# EXERCISE DESCRIPTION
Using the data below, output the first line and every line after it up to and including the line containing "C = scene.collection", exactly as written and with nothing added.

** Begin **

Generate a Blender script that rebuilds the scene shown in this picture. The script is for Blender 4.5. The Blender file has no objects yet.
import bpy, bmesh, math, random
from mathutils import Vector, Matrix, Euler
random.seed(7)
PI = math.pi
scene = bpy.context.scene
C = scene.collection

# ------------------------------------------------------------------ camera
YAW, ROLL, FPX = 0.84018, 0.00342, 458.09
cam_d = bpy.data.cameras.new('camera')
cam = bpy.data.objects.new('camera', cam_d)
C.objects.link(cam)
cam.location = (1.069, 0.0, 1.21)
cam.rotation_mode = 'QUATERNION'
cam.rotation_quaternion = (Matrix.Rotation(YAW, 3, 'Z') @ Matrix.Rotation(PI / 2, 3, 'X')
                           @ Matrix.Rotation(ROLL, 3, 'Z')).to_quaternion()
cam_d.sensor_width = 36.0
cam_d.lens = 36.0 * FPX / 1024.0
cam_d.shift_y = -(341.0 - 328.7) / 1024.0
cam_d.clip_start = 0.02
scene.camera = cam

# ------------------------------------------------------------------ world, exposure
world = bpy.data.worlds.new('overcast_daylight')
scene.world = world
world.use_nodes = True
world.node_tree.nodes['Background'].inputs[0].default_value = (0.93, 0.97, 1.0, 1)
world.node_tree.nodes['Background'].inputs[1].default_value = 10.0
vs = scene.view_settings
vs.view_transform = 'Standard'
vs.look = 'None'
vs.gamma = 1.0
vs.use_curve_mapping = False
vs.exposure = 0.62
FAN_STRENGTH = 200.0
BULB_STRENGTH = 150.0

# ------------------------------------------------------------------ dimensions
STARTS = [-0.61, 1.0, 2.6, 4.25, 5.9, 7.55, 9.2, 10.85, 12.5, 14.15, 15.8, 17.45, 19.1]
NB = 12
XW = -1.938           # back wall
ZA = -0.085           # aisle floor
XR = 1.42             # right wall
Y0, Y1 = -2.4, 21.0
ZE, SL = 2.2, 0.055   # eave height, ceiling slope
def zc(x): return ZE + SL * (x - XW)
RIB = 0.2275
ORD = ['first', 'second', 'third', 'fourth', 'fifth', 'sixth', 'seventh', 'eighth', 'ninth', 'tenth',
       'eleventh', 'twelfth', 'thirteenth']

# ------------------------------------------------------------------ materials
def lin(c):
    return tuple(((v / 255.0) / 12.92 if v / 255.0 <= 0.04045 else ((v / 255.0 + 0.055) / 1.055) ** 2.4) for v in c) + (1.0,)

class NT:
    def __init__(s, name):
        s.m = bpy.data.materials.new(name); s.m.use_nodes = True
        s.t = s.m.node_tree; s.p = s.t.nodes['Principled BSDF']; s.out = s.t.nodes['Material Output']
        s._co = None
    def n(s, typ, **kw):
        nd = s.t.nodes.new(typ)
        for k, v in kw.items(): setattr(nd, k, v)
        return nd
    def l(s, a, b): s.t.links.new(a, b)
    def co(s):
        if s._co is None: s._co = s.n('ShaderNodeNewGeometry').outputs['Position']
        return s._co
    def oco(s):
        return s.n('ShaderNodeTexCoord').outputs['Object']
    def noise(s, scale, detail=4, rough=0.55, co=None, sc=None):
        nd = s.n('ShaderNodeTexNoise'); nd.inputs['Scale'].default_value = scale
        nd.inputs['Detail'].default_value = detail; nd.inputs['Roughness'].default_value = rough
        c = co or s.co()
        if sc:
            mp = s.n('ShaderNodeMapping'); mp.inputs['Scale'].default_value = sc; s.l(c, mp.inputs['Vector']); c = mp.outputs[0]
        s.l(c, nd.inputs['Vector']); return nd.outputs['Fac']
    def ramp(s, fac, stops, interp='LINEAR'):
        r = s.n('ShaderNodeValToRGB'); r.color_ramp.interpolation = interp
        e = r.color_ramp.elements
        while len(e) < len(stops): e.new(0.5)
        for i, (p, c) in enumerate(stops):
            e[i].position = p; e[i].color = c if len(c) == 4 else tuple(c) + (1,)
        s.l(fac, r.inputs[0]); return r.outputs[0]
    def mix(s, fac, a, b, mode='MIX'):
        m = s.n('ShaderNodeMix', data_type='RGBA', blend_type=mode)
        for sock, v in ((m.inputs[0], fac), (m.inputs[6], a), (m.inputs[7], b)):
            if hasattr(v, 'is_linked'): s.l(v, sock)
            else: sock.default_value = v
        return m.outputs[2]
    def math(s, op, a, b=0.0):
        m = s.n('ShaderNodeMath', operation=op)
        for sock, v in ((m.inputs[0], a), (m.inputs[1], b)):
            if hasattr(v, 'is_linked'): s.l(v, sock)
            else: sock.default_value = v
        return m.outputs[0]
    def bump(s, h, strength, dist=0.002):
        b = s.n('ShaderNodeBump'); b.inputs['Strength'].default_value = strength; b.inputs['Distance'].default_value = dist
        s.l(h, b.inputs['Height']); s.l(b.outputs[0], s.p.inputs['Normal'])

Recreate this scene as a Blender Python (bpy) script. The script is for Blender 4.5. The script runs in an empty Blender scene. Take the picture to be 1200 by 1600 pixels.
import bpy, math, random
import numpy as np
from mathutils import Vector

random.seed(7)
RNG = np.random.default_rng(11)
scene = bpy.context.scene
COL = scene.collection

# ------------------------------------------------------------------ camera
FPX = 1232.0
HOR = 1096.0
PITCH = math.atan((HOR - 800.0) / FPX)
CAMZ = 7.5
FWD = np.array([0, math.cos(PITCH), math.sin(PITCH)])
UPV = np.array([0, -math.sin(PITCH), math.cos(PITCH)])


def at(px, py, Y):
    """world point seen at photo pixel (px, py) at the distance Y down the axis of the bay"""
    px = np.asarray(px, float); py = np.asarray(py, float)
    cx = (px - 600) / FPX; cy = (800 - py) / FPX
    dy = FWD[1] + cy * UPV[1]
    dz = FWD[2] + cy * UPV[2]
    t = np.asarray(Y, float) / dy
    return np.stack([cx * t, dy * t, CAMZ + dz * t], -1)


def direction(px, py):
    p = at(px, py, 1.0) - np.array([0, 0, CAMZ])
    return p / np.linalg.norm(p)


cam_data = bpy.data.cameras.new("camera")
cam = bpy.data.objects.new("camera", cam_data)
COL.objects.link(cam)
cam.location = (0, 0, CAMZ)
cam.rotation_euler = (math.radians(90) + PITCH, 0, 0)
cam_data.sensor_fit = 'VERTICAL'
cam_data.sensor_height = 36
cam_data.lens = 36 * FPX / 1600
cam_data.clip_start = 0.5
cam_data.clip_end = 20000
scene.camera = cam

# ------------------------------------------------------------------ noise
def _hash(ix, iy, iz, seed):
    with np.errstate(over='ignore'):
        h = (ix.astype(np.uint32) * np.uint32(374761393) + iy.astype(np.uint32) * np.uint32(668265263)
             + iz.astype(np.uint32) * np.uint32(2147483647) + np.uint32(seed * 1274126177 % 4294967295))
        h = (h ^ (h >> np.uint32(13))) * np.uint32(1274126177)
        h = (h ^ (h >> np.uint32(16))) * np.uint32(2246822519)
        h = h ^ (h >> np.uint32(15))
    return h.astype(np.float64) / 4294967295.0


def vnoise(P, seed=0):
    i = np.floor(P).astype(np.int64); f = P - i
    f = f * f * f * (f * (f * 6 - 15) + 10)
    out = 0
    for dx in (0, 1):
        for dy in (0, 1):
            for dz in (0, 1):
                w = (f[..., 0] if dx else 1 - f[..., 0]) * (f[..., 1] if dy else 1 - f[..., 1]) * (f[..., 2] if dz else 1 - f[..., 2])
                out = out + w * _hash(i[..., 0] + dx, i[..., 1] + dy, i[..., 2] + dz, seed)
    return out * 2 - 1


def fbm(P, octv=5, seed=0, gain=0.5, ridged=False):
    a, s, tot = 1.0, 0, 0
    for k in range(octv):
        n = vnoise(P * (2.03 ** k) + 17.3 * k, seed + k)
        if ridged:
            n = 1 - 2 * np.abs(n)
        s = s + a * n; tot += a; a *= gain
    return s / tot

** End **

# RESULT
Generate a Blender script that rebuilds the scene shown in this picture. The script is for Blender 4.5. The Blender file has no objects yet.
import bpy, bmesh, math, random
from mathutils import Vector, Matrix, Euler
random.seed(7)
PI = math.pi
scene = bpy.context.scene
C = scene.collection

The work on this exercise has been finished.